DP World Group Chairman and CEO, Sultan Ahmed Bin Sulayem, commented, “We are pleased to announce another set of strong financial results for 2016, as we delivered earnings in excess of $1 billion and above 50 percent EBITDA margins for the full year for the first time. Encouragingly, our volumes have continued to grow ahead of the market with gross volumes growing 3.2 percent vs. Drewry full year market estimate of 1.3 percent. This is pleasing given the significant challenges parts of our portfolio have faced, and once again demonstrates the resilient nature of our diversified portfolio. Disciplined investment throughout the economic cycle has been one of the keys to delivering consistent growth and in 2016, we invested $1,298 million across our portfolio in markets with strong demand and supply dynamics.
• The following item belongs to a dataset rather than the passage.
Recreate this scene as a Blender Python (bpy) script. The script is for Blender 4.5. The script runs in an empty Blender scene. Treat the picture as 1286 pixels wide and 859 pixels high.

“While 2017 is expected to be another challenging year for global trade, we have made an encouraging start to the year and we expect to continue to deliver ahead of market volume growth. Our aim is to continue our disciplined approach to capital allocation in markets with strong growth potential while adding complementary or related services to further diversify and strengthen our business.

“The Board of DP World recommends increasing the dividend by 26.7 percent to $315.4 million, or 38.0 US cents per share, reflecting the strong earnings growth in the year. The Board is confident of the Company’s ability to continue to generate cash and support our future growth whilst maintaining a consistent dividend payout.

“Our significant cash generation and investment partnerships leave us with a strong balance sheet and flexibility to capitalise on the significant growth opportunities in the industry. Overall, we continue to believe that a portfolio which has a 70 percent exposure to origin and destination cargo and 75 percent exposure to faster growing markets will enable us to deliver enhanced shareholder value over the long term.”